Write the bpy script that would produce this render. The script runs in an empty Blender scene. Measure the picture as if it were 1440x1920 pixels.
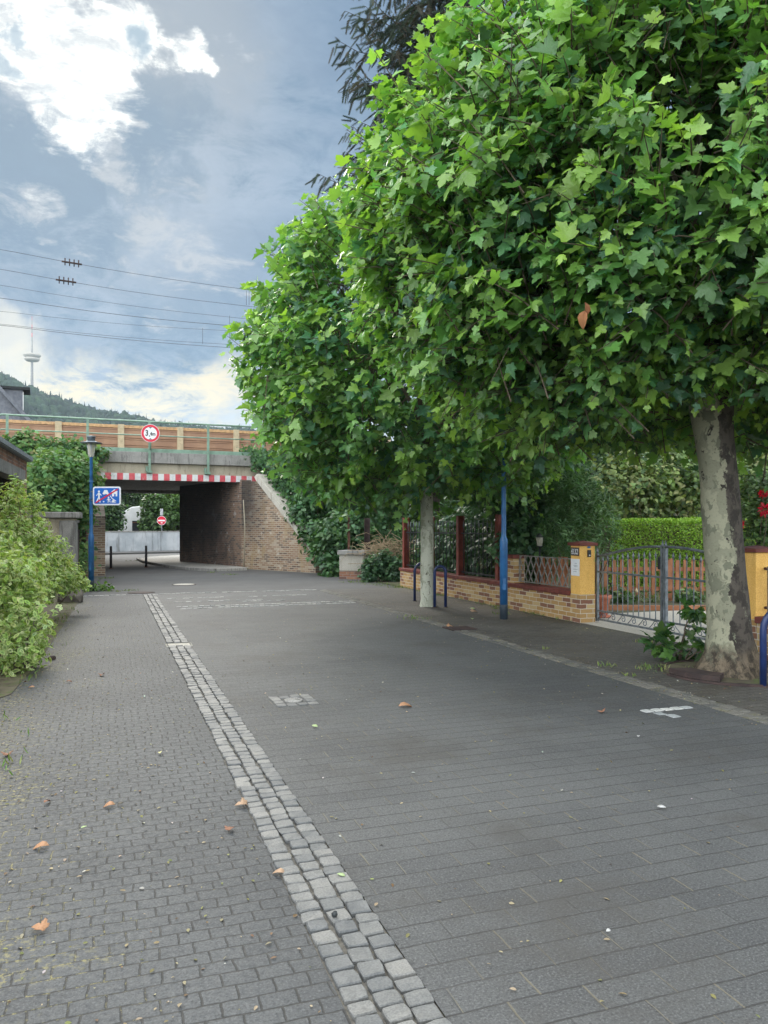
import bpy, bmesh, math, random
import numpy as np
from mathutils import Vector, Matrix, noise as mnoise
random.seed(7); RNG = np.random.default_rng(11)
C = bpy.context.scene
COL = C.collection
R = math.radians
# ------------------------------------------------------------------ camera
F = 1450.0; HZ = 990.0; EYE = 1.6
cam = bpy.data.cameras.new('camera'); cam_o = bpy.data.objects.new('camera', cam); COL.objects.link(cam_o)
cam_o.location = (0, 0, EYE); cam_o.rotation_euler = (R(90), 0, 0)
cam.sensor_fit = 'HORIZONTAL'; cam.sensor_width = 36; cam.lens = 36 * F / 1440
cam.shift_y = 30 / 1440.0; cam.clip_end = 6000; cam.clip_start = 0.05
C.camera = cam_o

# ------------------------------------------------------------------ node helper
class NT:
    def __init__(s, tree):
        s.t = tree; s.n = tree.nodes; s.l = tree.links
    def new(s, typ, **kw):
        nd = s.n.new(typ)
        for k, v in kw.items(): setattr(nd, k, v)
        return nd
    def put(s, sock, v):
        if hasattr(v, 'is_output'): s.l.new(v, sock)
        elif v is not None:
            try: sock.default_value = v
            except Exception:
                sock.default_value = tuple(v) + (1,) if len(v) == 3 else v[:3]
    def math(s, op, a, b=None, c=None, clamp=False):
        nd = s.new('ShaderNodeMath', operation=op); nd.use_clamp = clamp
        s.put(nd.inputs[0], a)
        if b is not None: s.put(nd.inputs[1], b)
        if c is not None: s.put(nd.inputs[2], c)
        return nd.outputs[0]
    def vmath(s, op, a, b=None, out=0):
        nd = s.new('ShaderNodeVectorMath', operation=op)
        s.put(nd.inputs[0], a)
        if b is not None:
            if op == 'SCALE': s.put(nd.inputs[3], b)
            else: s.put(nd.inputs[1], b)
        return nd.outputs[out]
    def dot(s, a, b): return s.vmath('DOT_PRODUCT', a, b, 1)
    def mix(s, f, a, b, blend='MIX'):
        nd = s.new('ShaderNodeMix', data_type='RGBA', blend_type=blend)
        s.put(nd.inputs[0], f)
        for i, v in ((6, a), (7, b)):
            if not hasattr(v, 'is_output') and len(v) == 3: v = tuple(v) + (1,)
            s.put(nd.inputs[i], v)
        return nd.outputs[2]
    def ss(s, x, a, b, lo=0.0, hi=1.0):
        nd = s.new('ShaderNodeMapRange', interpolation_type='SMOOTHSTEP')
        for i, v in enumerate((x, a, b, lo, hi)): s.put(nd.inputs[i], v)
        return nd.outputs[0]
    def lin(s, x, a, b, lo=0.0, hi=1.0):
        nd = s.new('ShaderNodeMapRange')
        for i, v in enumerate((x, a, b, lo, hi)): s.put(nd.inputs[i], v)
        return nd.outputs[0]
    def noise(s, vec, scale, detail=4, rough=0.55, dist=0.0, out=0):
        nd = s.new('ShaderNodeTexNoise')
        s.put(nd.inputs['Vector'], vec); nd.inputs['Scale'].default_value = scale
        nd.inputs['Detail'].default_value = detail; nd.inputs['Roughness'].default_value = rough
        nd.inputs['Distortion'].default_value = dist
        return nd.outputs[out]
    def voro(s, vec, scale, feature='F1', out=0, rnd=1.0):
        nd = s.new('ShaderNodeTexVoronoi', feature=feature)
        s.put(nd.inputs['Vector'], vec); nd.inputs['Scale'].default_value = scale
        nd.inputs['Randomness'].default_value = rnd
        return nd.outputs[out]
    def sep(s, v):
        nd = s.new('ShaderNodeSeparateXYZ'); s.put(nd.inputs[0], v); return nd.outputs
    def comb(s, x, y, z=0.0):
        nd = s.new('ShaderNodeCombineXYZ')
        s.put(nd.inputs[0], x); s.put(nd.inputs[1], y); s.put(nd.inputs[2], z); return nd.outputs[0]
    def white(s, v):
        nd = s.new('ShaderNodeTexWhiteNoise', noise_dimensions='3D'); s.put(nd.inputs[0], v); return nd.outputs[0]
    def bump(s, h, strength=0.3, dist=0.01):
        nd = s.new('ShaderNodeBump'); s.put(nd.inputs['Height'], h)
        nd.inputs['Strength'].default_value = strength; nd.inputs['Distance'].default_value = dist
        return nd.outputs[0]

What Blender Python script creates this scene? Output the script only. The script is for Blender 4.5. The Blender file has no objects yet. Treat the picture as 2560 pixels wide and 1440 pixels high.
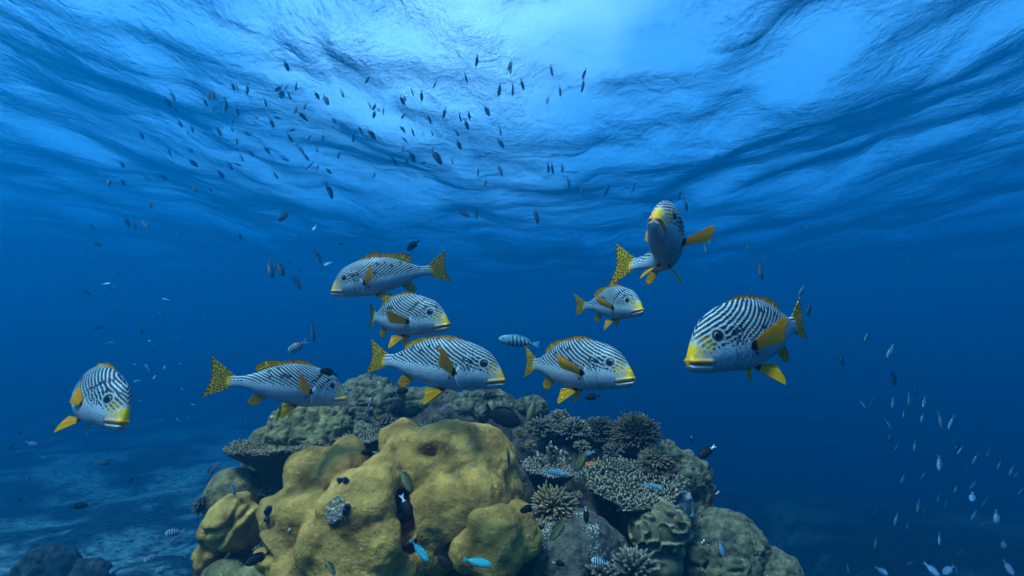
import bpy, bmesh, math, random
import numpy as np
from mathutils import Vector, Matrix, noise

S = bpy.context.scene
COL = S.collection

# ------------------------------------------------------------------ camera, light, exposure
PITCH = 8.0
FPX = 1280.0
cam_d = bpy.data.cameras.new('camera'); cam_d.sensor_width = 36; cam_d.lens = 36*FPX/2560
cam_d.clip_start = 0.05; cam_d.clip_end = 2000
cam = bpy.data.objects.new('camera', cam_d); COL.objects.link(cam)
cam.rotation_euler = (math.radians(90+PITCH), 0, 0)
S.camera = cam

SUN_EL, SUN_AZ = 62.0, 222.0      # azimuth: clockwise from +Y, so 200 is behind the camera, a little to the left
w = bpy.data.worlds.new('World'); S.world = w; w.use_nodes = True
nt = w.node_tree
sky = nt.nodes.new('ShaderNodeTexSky'); sky.sky_type = 'NISHITA'; sky.sun_disc = False
sky.sun_elevation = math.radians(SUN_EL); sky.sun_rotation = math.radians(SUN_AZ)
sky.air_density = 1.5; sky.dust_density = 1.2; sky.ozone_density = 6
geo_ = nt.nodes.new('ShaderNodeTexCoord'); cn = nt.nodes.new('ShaderNodeTexNoise'); cn.inputs['Scale'].default_value = 2.6; cn.inputs['Detail'].default_value = 5
cm = nt.nodes.new('ShaderNodeMapping'); cm.inputs['Scale'].default_value = (1, 1, 2.2); cm.inputs['Location'].default_value = (.62, .1, .0)
nt.links.new(geo_.outputs['Generated'], cm.inputs[0]); nt.links.new(cm.outputs[0], cn.inputs['Vector'])
cr_ = nt.nodes.new('ShaderNodeMapRange'); cr_.interpolation_type = 'SMOOTHSTEP'; cr_.inputs['From Min'].default_value = .62; cr_.inputs['From Max'].default_value = .92; cr_.inputs['To Max'].default_value = .5
dp = nt.nodes.new('ShaderNodeVectorMath'); dp.operation = 'DOT_PRODUCT'; dp.inputs[1].default_value = Vector((-.17, .92, .37)).normalized(); nt.links.new(geo_.outputs['Generated'], dp.inputs[0])
pw = nt.nodes.new('ShaderNodeMath'); pw.operation = 'POWER'; pw.inputs[1].default_value = 12; nt.links.new(dp.outputs['Value'], pw.inputs[0])
ma = nt.nodes.new('ShaderNodeMath'); ma.operation = 'MULTIPLY_ADD'; ma.inputs[1].default_value = .34; nt.links.new(pw.outputs[0], ma.inputs[0]); nt.links.new(cn.outputs[0], ma.inputs[2])
nt.links.new(ma.outputs[0], cr_.inputs[0])
cx = nt.nodes.new('ShaderNodeMix'); cx.data_type = 'RGBA'; nt.links.new(cr_.outputs[0], cx.inputs[0]); nt.links.new(sky.outputs[0], cx.inputs[6]); cx.inputs[7].default_value = (8.6, 7.3, 8.4, 1)   # cloud white added to the sky, aimed to give the water surface its glow
nt.links.new(cx.outputs[2], nt.nodes['Background'].inputs[0])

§

Transcribe the material exactly, keeping every word and none of the pictures.

### Solution to the exercise
Write the bpy script that would produce this render. The script runs in an empty Blender scene. Measure the picture as if it were 1440x1920 pixels.
import bpy, bmesh, math, random
import numpy as np
from mathutils import Vector, Matrix, noise as mnoise
random.seed(7); RNG = np.random.default_rng(11)
C = bpy.context.scene
COL = C.collection
R = math.radians
# ------------------------------------------------------------------ camera
F = 1450.0; HZ = 990.0; EYE = 1.6
cam = bpy.data.cameras.new('camera'); cam_o = bpy.data.objects.new('camera', cam); COL.objects.link(cam_o)
cam_o.location = (0, 0, EYE); cam_o.rotation_euler = (R(90), 0, 0)
cam.sensor_fit = 'HORIZONTAL'; cam.sensor_width = 36; cam.lens = 36 * F / 1440
cam.shift_y = 30 / 1440.0; cam.clip_end = 6000; cam.clip_start = 0.05
C.camera = cam_o

# ------------------------------------------------------------------ node helper
class NT:
    def __init__(s, tree):
        s.t = tree; s.n = tree.nodes; s.l = tree.links
    def new(s, typ, **kw):
        nd = s.n.new(typ)
        for k, v in kw.items(): setattr(nd, k, v)
        return nd
    def put(s, sock, v):
        if hasattr(v, 'is_output'): s.l.new(v, sock)
        elif v is not None:
            try: sock.default_value = v
            except Exception:
                sock.default_value = tuple(v) + (1,) if len(v) == 3 else v[:3]
    def math(s, op, a, b=None, c=None, clamp=False):
        nd = s.new('ShaderNodeMath', operation=op); nd.use_clamp = clamp
        s.put(nd.inputs[0], a)
        if b is not None: s.put(nd.inputs[1], b)
        if c is not None: s.put(nd.inputs[2], c)
        return nd.outputs[0]
    def vmath(s, op, a, b=None, out=0):
        nd = s.new('ShaderNodeVectorMath', operation=op)
        s.put(nd.inputs[0], a)
        if b is not None:
            if op == 'SCALE': s.put(nd.inputs[3], b)
            else: s.put(nd.inputs[1], b)
        return nd.outputs[out]
    def dot(s, a, b): return s.vmath('DOT_PRODUCT', a, b, 1)
    def mix(s, f, a, b, blend='MIX'):
        nd = s.new('ShaderNodeMix', data_type='RGBA', blend_type=blend)
        s.put(nd.inputs[0], f)
        for i, v in ((6, a), (7, b)):
            if not hasattr(v, 'is_output') and len(v) == 3: v = tuple(v) + (1,)
            s.put(nd.inputs[i], v)
        return nd.outputs[2]
    def ss(s, x, a, b, lo=0.0, hi=1.0):
        nd = s.new('ShaderNodeMapRange', interpolation_type='SMOOTHSTEP')
        for i, v in enumerate((x, a, b, lo, hi)): s.put(nd.inputs[i], v)
        return nd.outputs[0]
    def lin(s, x, a, b, lo=0.0, hi=1.0):
        nd = s.new('ShaderNodeMapRange')
        for i, v in enumerate((x, a, b, lo, hi)): s.put(nd.inputs[i], v)
        return nd.outputs[0]
    def noise(s, vec, scale, detail=4, rough=0.55, dist=0.0, out=0):
        nd = s.new('ShaderNodeTexNoise')
        s.put(nd.inputs['Vector'], vec); nd.inputs['Scale'].default_value = scale
        nd.inputs['Detail'].default_value = detail; nd.inputs['Roughness'].default_value = rough
        nd.inputs['Distortion'].default_value = dist
        return nd.outputs[out]
    def voro(s, vec, scale, feature='F1', out=0, rnd=1.0):
        nd = s.new('ShaderNodeTexVoronoi', feature=feature)
        s.put(nd.inputs['Vector'], vec); nd.inputs['Scale'].default_value = scale
        nd.inputs['Randomness'].default_value = rnd
        return nd.outputs[out]
    def sep(s, v):
        nd = s.new('ShaderNodeSeparateXYZ'); s.put(nd.inputs[0], v); return nd.outputs
    def comb(s, x, y, z=0.0):
        nd = s.new('ShaderNodeCombineXYZ')
        s.put(nd.inputs[0], x); s.put(nd.inputs[1], y); s.put(nd.inputs[2], z); return nd.outputs[0]
    def white(s, v):
        nd = s.new('ShaderNodeTexWhiteNoise', noise_dimensions='3D'); s.put(nd.inputs[0], v); return nd.outputs[0]
    def bump(s, h, strength=0.3, dist=0.01):
        nd = s.new('ShaderNodeBump'); s.put(nd.inputs['Height'], h)
        nd.inputs['Strength'].default_value = strength; nd.inputs['Distance'].default_value = dist
        return nd.outputs[0]

What Blender Python script creates this scene? Output the script only. The script is for Blender 4.5. The Blender file has no objects yet. Treat the picture as 2560 pixels wide and 1440 pixels high.
import bpy, bmesh, math, random
import numpy as np
from mathutils import Vector, Matrix, noise

S = bpy.context.scene
COL = S.collection

# ------------------------------------------------------------------ camera, light, exposure
PITCH = 8.0
FPX = 1280.0
cam_d = bpy.data.cameras.new('camera'); cam_d.sensor_width = 36; cam_d.lens = 36*FPX/2560
cam_d.clip_start = 0.05; cam_d.clip_end = 2000
cam = bpy.data.objects.new('camera', cam_d); COL.objects.link(cam)
cam.rotation_euler = (math.radians(90+PITCH), 0, 0)
S.camera = cam

SUN_EL, SUN_AZ = 62.0, 222.0      # azimuth: clockwise from +Y, so 200 is behind the camera, a little to the left
w = bpy.data.worlds.new('World'); S.world = w; w.use_nodes = True
nt = w.node_tree
sky = nt.nodes.new('ShaderNodeTexSky'); sky.sky_type = 'NISHITA'; sky.sun_disc = False
sky.sun_elevation = math.radians(SUN_EL); sky.sun_rotation = math.radians(SUN_AZ)
sky.air_density = 1.5; sky.dust_density = 1.2; sky.ozone_density = 6
geo_ = nt.nodes.new('ShaderNodeTexCoord'); cn = nt.nodes.new('ShaderNodeTexNoise'); cn.inputs['Scale'].default_value = 2.6; cn.inputs['Detail'].default_value = 5
cm = nt.nodes.new('ShaderNodeMapping'); cm.inputs['Scale'].default_value = (1, 1, 2.2); cm.inputs['Location'].default_value = (.62, .1, .0)
nt.links.new(geo_.outputs['Generated'], cm.inputs[0]); nt.links.new(cm.outputs[0], cn.inputs['Vector'])
cr_ = nt.nodes.new('ShaderNodeMapRange'); cr_.interpolation_type = 'SMOOTHSTEP'; cr_.inputs['From Min'].default_value = .62; cr_.inputs['From Max'].default_value = .92; cr_.inputs['To Max'].default_value = .5
dp = nt.nodes.new('ShaderNodeVectorMath'); dp.operation = 'DOT_PRODUCT'; dp.inputs[1].default_value = Vector((-.17, .92, .37)).normalized(); nt.links.new(geo_.outputs['Generated'], dp.inputs[0])
pw = nt.nodes.new('ShaderNodeMath'); pw.operation = 'POWER'; pw.inputs[1].default_value = 12; nt.links.new(dp.outputs['Value'], pw.inputs[0])
ma = nt.nodes.new('ShaderNodeMath'); ma.operation = 'MULTIPLY_ADD'; ma.inputs[1].default_value = .34; nt.links.new(pw.outputs[0], ma.inputs[0]); nt.links.new(cn.outputs[0], ma.inputs[2])
nt.links.new(ma.outputs[0], cr_.inputs[0])
cx = nt.nodes.new('ShaderNodeMix'); cx.data_type = 'RGBA'; nt.links.new(cr_.outputs[0], cx.inputs[0]); nt.links.new(sky.outputs[0], cx.inputs[6]); cx.inputs[7].default_value = (8.6, 7.3, 8.4, 1)   # cloud white added to the sky, aimed to give the water surface its glow
nt.links.new(cx.outputs[2], nt.nodes['Background'].inputs[0])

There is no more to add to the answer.